In: Economics
Question 1: An economy with no government or foreign sector is
represented below.
C = 800 +0 .5Y I = 200
Calculate the following:
(a) Equilibrium Gross domestic product (Y)
(b) Personal consumption expenditures
(c) Change in investment required to achieve increase in
equilibrium GDP by 400.
Question 2: Describe the difference between structural and
frictional unemployment. Which is
more serious, and why? Illustrate with goods examples
Question 3: Explain the factors that lead to shift in aggregate
demand?
Question 4: What are the main causes of inflation in poor
countries? (2
Ans1(a) In equilibrium, Y = C + I
Y= Gross domestic product
C= Consumption expenditure
I= Investment
putting values in the equation:
Y= 800 + 0.5 Y + 200
Y - 0.5Y = 1000
0. 5Y= 1000
Y = 1000/0.5
Y = 2000
Hence, at equilibrium GDP is 2000.
Ans1(b) Personal Consumption expenditure= 800 + 0.5Y
putting the value of Y in consumption expenditure:
= 800 + 0.5 *2000
=800 + 1000
= 1800
hence, personal consumption expenditure is 1800.
Ans1(c) To achieve increase in GDP by 400 , the investment must increase by 200.

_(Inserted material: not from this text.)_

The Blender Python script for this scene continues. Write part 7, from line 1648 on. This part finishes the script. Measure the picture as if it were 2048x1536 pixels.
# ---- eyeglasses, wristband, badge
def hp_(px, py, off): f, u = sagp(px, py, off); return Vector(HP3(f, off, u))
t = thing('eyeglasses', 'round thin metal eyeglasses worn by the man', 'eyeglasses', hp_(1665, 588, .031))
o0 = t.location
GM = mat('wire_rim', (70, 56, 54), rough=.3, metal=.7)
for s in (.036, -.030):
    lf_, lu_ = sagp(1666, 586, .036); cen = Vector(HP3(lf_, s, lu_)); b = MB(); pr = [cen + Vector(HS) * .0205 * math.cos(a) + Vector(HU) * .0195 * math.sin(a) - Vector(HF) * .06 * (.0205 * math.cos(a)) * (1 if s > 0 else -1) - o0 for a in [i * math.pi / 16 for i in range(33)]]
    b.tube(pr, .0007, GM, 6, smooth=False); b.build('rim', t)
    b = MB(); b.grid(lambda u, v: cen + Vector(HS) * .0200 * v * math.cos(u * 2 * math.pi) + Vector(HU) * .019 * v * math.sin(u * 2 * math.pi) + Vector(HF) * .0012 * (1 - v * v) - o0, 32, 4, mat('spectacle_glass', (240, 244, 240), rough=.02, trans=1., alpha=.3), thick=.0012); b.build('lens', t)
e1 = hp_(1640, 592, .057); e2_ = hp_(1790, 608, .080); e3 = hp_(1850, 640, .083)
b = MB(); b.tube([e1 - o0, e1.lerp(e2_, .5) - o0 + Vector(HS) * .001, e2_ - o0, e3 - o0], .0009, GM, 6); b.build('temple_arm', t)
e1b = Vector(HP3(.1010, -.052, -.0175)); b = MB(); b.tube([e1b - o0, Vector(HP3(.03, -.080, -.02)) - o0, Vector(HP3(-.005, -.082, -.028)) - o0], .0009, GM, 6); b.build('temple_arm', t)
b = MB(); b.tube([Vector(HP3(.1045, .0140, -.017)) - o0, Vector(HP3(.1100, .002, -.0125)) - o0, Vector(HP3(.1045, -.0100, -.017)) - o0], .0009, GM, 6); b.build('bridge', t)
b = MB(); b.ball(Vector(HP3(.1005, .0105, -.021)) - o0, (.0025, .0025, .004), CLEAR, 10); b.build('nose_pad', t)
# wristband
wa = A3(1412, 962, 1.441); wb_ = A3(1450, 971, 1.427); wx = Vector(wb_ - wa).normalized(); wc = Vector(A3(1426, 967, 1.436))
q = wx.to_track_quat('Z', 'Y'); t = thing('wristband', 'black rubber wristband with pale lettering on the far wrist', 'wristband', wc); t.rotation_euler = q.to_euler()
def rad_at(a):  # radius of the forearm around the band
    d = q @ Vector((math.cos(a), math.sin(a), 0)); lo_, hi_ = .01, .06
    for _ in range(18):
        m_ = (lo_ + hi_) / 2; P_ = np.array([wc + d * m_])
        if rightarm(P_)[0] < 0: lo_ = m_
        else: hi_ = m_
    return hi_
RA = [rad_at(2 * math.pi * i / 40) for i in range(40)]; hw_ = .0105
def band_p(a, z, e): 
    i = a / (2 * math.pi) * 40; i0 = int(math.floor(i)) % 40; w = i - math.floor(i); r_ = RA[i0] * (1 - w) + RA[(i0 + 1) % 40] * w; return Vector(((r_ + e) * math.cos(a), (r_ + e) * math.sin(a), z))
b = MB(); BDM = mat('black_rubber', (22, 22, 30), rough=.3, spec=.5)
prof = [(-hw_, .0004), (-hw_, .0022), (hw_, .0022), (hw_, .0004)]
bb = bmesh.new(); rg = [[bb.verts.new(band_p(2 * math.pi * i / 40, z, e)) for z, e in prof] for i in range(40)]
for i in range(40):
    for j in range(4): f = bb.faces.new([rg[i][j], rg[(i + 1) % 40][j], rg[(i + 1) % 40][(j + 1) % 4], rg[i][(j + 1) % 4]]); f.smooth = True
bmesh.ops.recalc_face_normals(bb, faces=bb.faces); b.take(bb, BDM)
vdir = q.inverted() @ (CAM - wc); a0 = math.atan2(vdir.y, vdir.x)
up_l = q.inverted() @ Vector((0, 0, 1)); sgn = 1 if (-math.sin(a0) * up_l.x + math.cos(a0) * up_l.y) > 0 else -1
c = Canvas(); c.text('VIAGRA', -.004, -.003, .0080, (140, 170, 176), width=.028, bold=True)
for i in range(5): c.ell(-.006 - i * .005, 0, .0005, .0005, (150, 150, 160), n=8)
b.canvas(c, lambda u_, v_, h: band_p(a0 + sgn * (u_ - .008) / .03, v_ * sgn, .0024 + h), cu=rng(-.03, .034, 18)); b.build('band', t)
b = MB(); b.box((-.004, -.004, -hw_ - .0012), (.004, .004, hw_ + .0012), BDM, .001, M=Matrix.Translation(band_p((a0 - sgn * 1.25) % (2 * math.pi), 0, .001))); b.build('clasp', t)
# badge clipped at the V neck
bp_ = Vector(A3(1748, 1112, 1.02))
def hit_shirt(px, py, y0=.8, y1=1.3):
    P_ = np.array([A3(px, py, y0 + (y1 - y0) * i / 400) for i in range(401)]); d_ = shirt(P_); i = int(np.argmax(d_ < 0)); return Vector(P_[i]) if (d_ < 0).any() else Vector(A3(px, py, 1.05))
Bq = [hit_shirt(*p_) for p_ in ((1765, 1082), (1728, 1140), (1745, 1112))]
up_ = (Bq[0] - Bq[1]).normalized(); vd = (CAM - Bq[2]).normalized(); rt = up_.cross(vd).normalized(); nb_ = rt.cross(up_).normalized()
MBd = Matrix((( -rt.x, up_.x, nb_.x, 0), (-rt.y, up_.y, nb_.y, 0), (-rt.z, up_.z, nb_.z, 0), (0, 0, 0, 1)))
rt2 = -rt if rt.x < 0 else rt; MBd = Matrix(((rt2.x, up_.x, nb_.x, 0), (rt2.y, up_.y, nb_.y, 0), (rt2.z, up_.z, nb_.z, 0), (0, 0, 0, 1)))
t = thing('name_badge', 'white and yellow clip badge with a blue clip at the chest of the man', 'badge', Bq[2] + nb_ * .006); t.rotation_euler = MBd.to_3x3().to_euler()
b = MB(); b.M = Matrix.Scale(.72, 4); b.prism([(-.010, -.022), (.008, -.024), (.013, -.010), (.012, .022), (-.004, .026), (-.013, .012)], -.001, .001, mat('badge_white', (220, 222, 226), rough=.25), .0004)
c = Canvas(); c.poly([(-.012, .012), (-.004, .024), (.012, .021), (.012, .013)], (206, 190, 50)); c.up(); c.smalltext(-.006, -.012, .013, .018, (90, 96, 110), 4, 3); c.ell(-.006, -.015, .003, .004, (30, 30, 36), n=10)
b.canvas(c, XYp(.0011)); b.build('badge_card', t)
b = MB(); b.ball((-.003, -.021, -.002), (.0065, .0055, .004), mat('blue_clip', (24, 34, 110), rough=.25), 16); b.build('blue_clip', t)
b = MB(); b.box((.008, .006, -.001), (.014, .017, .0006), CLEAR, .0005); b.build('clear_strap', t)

So, now the new investment is 400.
Y = C+ I
Y = 800 + 0.5 Y + 400
Y - 0.5 Y = 1200
0. 5 Y = 1200
Y = 1200/0.5 = 2400
So now the increased GDP is 2400, which was earlier 2000. Hence, to increase the GDP by 400 we must increase the investment by 200.
Ans2-: Structural unemployment is an unemployment where a large number of persons do not get work because of limited job opportunities available. It arises from the shortage of capital equipments and other complementary resources.
Frictional unemployment occurs when there is a lack of adjustment between demand for and supply of labor force. People leave jobs for many reasons and it takes time to find new job because of lack of knowledge.
Structural unemployment is more serious than frictional unemployment because frictional unemployment occurs for a temporary period of time, whereas structural unemployment is not a temporary phenomena.
Frictional unemployment may take place because of change in demand.Here, people change their jobs due to economic progress when old industries contract and new industries come up. It can be reduced by improving the organization of the employment market. Whereas structural unemployment is deep rooted and chronic in nature. Capacity to create new jobs is limited because of lack of capital equipments.
Hence, structural unemployment is more serious problem than frictional unemployment.
Ans3-: Formula for Aggregate Demand:
AD = C + I + G + ( X - M)
C = cosmuer spending
I = investment spending
G = government spending
X = eports
M = imports
Factors that led to shift in aggregate demand are:-
1. Consumer spending -
An increase in consumer spending shifts the AD curve towards right and decrease in it shifts it towards left. Consumers may spend less because the cost of living is rising or the government may have increase the taxes whereas consumers may spend more when their is reduction in taxes by the government.
2. Government spending -
An expansionary monetary and fiscal policy shifts the AD curve towards right whereas contraction in monetary and fiscal policy shifts AD curve towards left.
Ans4:- Main causes of inflation in poor countries are:-
1. Increase in public expenditure-
Governments of poor countries are providing more facilities under public utilities and social services with the aim to provide welfare to it's people. So, this increase in government expenditure by the poor countries, increases the demand for goods and services and thereby results in increase in inflation.
2. Increase in consumer spending:-
The demand for goods and services increases when consumer expenditure increases. Poor countries provide cheap credit facilities in order to serve it's people, which resulted in increase in consumer expenditure and thereby causes inflation.
3. Increase in disposable income:-
When the disposable income of the people increases, it increases their demand for goods and services. Disposable income may increase because of reduction of taxes or reduction of savings.
4.Deficit financing:-
The government of poor countries resorts to deficit financing by borrowing from the public to meet their expenses. This raises the aggregate demand in relation to aggregate supply, thereby leading to inflationary rise in prices.